BEGIN INFORMATION GIVEN

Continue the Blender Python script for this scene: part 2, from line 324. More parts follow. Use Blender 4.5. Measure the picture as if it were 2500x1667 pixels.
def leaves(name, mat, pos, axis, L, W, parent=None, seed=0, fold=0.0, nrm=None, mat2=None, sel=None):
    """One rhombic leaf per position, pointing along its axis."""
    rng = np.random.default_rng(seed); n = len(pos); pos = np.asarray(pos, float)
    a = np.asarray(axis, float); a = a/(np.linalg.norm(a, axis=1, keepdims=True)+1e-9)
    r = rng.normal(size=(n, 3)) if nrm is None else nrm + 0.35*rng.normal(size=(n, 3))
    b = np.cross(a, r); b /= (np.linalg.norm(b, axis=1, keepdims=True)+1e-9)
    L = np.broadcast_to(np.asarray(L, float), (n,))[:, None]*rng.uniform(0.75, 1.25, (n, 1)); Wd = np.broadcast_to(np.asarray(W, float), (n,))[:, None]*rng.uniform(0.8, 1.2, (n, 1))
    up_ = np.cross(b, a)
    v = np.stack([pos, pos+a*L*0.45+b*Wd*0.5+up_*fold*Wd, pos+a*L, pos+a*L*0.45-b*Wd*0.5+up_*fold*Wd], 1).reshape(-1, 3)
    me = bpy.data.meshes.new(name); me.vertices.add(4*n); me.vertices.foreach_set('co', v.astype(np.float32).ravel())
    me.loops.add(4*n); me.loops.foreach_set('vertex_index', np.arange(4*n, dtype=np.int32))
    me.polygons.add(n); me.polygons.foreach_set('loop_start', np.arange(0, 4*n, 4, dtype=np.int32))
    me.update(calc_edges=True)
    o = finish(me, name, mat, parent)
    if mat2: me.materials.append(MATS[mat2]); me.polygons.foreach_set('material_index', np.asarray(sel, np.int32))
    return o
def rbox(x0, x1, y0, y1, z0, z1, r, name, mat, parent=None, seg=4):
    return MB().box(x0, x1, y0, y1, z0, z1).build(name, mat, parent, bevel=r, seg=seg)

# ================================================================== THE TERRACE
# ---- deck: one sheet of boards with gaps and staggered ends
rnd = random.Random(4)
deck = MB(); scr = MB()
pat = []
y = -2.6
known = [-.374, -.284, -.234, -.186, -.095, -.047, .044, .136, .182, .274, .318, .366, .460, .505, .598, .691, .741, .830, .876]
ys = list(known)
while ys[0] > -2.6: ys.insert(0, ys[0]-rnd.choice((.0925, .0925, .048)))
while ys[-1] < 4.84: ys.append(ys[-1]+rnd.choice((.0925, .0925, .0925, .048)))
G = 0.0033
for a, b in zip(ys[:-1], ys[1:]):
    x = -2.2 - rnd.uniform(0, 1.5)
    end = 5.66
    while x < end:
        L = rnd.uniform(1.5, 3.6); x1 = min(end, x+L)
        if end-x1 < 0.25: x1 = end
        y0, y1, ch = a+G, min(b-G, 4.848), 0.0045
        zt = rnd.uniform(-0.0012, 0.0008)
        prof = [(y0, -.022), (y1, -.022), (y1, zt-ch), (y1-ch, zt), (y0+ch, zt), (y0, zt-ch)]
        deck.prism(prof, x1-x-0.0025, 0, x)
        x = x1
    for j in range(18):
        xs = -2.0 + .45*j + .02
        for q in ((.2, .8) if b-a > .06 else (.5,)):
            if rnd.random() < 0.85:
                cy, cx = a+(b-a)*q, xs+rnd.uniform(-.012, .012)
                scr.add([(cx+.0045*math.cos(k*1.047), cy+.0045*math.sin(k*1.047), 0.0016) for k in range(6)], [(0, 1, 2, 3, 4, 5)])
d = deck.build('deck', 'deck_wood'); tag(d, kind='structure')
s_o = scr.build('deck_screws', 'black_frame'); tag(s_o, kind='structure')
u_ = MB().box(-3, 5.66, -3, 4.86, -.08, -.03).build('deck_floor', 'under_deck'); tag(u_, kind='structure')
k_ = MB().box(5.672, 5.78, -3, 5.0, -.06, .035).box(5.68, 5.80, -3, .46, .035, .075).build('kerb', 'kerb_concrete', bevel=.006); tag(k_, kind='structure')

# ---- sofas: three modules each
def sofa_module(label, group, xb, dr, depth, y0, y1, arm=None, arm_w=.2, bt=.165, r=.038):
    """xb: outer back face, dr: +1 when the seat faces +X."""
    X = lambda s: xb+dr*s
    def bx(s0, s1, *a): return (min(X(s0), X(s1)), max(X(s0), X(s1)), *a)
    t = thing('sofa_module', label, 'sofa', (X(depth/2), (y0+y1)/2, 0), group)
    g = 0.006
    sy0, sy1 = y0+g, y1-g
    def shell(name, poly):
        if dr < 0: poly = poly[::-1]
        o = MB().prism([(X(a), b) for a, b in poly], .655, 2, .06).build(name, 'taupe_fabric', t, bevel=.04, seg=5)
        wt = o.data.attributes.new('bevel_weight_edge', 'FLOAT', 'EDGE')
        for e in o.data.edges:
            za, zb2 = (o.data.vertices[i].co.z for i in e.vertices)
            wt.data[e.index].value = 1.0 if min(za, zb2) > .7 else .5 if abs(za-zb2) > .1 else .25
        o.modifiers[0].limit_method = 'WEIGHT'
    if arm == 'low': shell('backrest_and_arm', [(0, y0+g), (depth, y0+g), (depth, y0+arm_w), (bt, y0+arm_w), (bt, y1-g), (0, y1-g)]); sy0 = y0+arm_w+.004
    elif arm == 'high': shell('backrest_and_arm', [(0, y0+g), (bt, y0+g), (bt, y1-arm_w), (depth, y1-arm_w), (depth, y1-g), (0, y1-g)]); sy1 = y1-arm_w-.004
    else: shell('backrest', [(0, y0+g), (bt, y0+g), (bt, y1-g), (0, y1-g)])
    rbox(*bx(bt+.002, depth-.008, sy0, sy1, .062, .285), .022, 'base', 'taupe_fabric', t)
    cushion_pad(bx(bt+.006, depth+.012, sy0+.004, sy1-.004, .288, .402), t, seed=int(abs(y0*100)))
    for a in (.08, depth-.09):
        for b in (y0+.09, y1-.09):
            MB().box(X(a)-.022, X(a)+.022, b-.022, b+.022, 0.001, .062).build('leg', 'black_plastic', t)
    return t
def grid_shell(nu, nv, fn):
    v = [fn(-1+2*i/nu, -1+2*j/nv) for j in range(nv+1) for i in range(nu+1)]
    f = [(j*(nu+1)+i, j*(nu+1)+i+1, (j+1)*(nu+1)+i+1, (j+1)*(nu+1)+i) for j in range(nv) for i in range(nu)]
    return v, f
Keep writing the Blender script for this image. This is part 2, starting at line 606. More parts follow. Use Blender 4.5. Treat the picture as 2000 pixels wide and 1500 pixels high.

END INFORMATION GIVEN

• DESCRIPTION OF THE TASK
Every entry in the listing must be retyped exactly.

• WORKED ANSWER
Continue the Blender Python script for this scene: part 2, from line 324. More parts follow. Use Blender 4.5. Measure the picture as if it were 2500x1667 pixels.
def leaves(name, mat, pos, axis, L, W, parent=None, seed=0, fold=0.0, nrm=None, mat2=None, sel=None):
    """One rhombic leaf per position, pointing along its axis."""
    rng = np.random.default_rng(seed); n = len(pos); pos = np.asarray(pos, float)
    a = np.asarray(axis, float); a = a/(np.linalg.norm(a, axis=1, keepdims=True)+1e-9)
    r = rng.normal(size=(n, 3)) if nrm is None else nrm + 0.35*rng.normal(size=(n, 3))
    b = np.cross(a, r); b /= (np.linalg.norm(b, axis=1, keepdims=True)+1e-9)
    L = np.broadcast_to(np.asarray(L, float), (n,))[:, None]*rng.uniform(0.75, 1.25, (n, 1)); Wd = np.broadcast_to(np.asarray(W, float), (n,))[:, None]*rng.uniform(0.8, 1.2, (n, 1))
    up_ = np.cross(b, a)
    v = np.stack([pos, pos+a*L*0.45+b*Wd*0.5+up_*fold*Wd, pos+a*L, pos+a*L*0.45-b*Wd*0.5+up_*fold*Wd], 1).reshape(-1, 3)
    me = bpy.data.meshes.new(name); me.vertices.add(4*n); me.vertices.foreach_set('co', v.astype(np.float32).ravel())
    me.loops.add(4*n); me.loops.foreach_set('vertex_index', np.arange(4*n, dtype=np.int32))
    me.polygons.add(n); me.polygons.foreach_set('loop_start', np.arange(0, 4*n, 4, dtype=np.int32))
    me.update(calc_edges=True)
    o = finish(me, name, mat, parent)
    if mat2: me.materials.append(MATS[mat2]); me.polygons.foreach_set('material_index', np.asarray(sel, np.int32))
    return o
def rbox(x0, x1, y0, y1, z0, z1, r, name, mat, parent=None, seg=4):
    return MB().box(x0, x1, y0, y1, z0, z1).build(name, mat, parent, bevel=r, seg=seg)

# ================================================================== THE TERRACE
# ---- deck: one sheet of boards with gaps and staggered ends
rnd = random.Random(4)
deck = MB(); scr = MB()
pat = []
y = -2.6
known = [-.374, -.284, -.234, -.186, -.095, -.047, .044, .136, .182, .274, .318, .366, .460, .505, .598, .691, .741, .830, .876]
ys = list(known)
while ys[0] > -2.6: ys.insert(0, ys[0]-rnd.choice((.0925, .0925, .048)))
while ys[-1] < 4.84: ys.append(ys[-1]+rnd.choice((.0925, .0925, .0925, .048)))
G = 0.0033
for a, b in zip(ys[:-1], ys[1:]):
    x = -2.2 - rnd.uniform(0, 1.5)
    end = 5.66
    while x < end:
        L = rnd.uniform(1.5, 3.6); x1 = min(end, x+L)
        if end-x1 < 0.25: x1 = end
        y0, y1, ch = a+G, min(b-G, 4.848), 0.0045
        zt = rnd.uniform(-0.0012, 0.0008)
        prof = [(y0, -.022), (y1, -.022), (y1, zt-ch), (y1-ch, zt), (y0+ch, zt), (y0, zt-ch)]
        deck.prism(prof, x1-x-0.0025, 0, x)
        x = x1
    for j in range(18):
        xs = -2.0 + .45*j + .02
        for q in ((.2, .8) if b-a > .06 else (.5,)):
            if rnd.random() < 0.85:
                cy, cx = a+(b-a)*q, xs+rnd.uniform(-.012, .012)
                scr.add([(cx+.0045*math.cos(k*1.047), cy+.0045*math.sin(k*1.047), 0.0016) for k in range(6)], [(0, 1, 2, 3, 4, 5)])
d = deck.build('deck', 'deck_wood'); tag(d, kind='structure')
s_o = scr.build('deck_screws', 'black_frame'); tag(s_o, kind='structure')
u_ = MB().box(-3, 5.66, -3, 4.86, -.08, -.03).build('deck_floor', 'under_deck'); tag(u_, kind='structure')
k_ = MB().box(5.672, 5.78, -3, 5.0, -.06, .035).box(5.68, 5.80, -3, .46, .035, .075).build('kerb', 'kerb_concrete', bevel=.006); tag(k_, kind='structure')

# ---- sofas: three modules each
def sofa_module(label, group, xb, dr, depth, y0, y1, arm=None, arm_w=.2, bt=.165, r=.038):
    """xb: outer back face, dr: +1 when the seat faces +X."""
    X = lambda s: xb+dr*s
    def bx(s0, s1, *a): return (min(X(s0), X(s1)), max(X(s0), X(s1)), *a)
    t = thing('sofa_module', label, 'sofa', (X(depth/2), (y0+y1)/2, 0), group)
    g = 0.006
    sy0, sy1 = y0+g, y1-g
    def shell(name, poly):
        if dr < 0: poly = poly[::-1]
        o = MB().prism([(X(a), b) for a, b in poly], .655, 2, .06).build(name, 'taupe_fabric', t, bevel=.04, seg=5)
        wt = o.data.attributes.new('bevel_weight_edge', 'FLOAT', 'EDGE')
        for e in o.data.edges:
            za, zb2 = (o.data.vertices[i].co.z for i in e.vertices)
            wt.data[e.index].value = 1.0 if min(za, zb2) > .7 else .5 if abs(za-zb2) > .1 else .25
        o.modifiers[0].limit_method = 'WEIGHT'
    if arm == 'low': shell('backrest_and_arm', [(0, y0+g), (depth, y0+g), (depth, y0+arm_w), (bt, y0+arm_w), (bt, y1-g), (0, y1-g)]); sy0 = y0+arm_w+.004
    elif arm == 'high': shell('backrest_and_arm', [(0, y0+g), (bt, y0+g), (bt, y1-arm_w), (depth, y1-arm_w), (depth, y1-g), (0, y1-g)]); sy1 = y1-arm_w-.004
    else: shell('backrest', [(0, y0+g), (bt, y0+g), (bt, y1-g), (0, y1-g)])
    rbox(*bx(bt+.002, depth-.008, sy0, sy1, .062, .285), .022, 'base', 'taupe_fabric', t)
    cushion_pad(bx(bt+.006, depth+.012, sy0+.004, sy1-.004, .288, .402), t, seed=int(abs(y0*100)))
    for a in (.08, depth-.09):
        for b in (y0+.09, y1-.09):
            MB().box(X(a)-.022, X(a)+.022, b-.022, b+.022, 0.001, .062).build('leg', 'black_plastic', t)
    return t
def grid_shell(nu, nv, fn):
    v = [fn(-1+2*i/nu, -1+2*j/nv) for j in range(nv+1) for i in range(nu+1)]
    f = [(j*(nu+1)+i, j*(nu+1)+i+1, (j+1)*(nu+1)+i+1, (j+1)*(nu+1)+i) for j in range(nv) for i in range(nu)]
    return v, f
Keep writing the Blender script for this image. This is part 2, starting at line 606. More parts follow. Use Blender 4.5. Treat the picture as 2000 pixels wide and 1500 pixels high.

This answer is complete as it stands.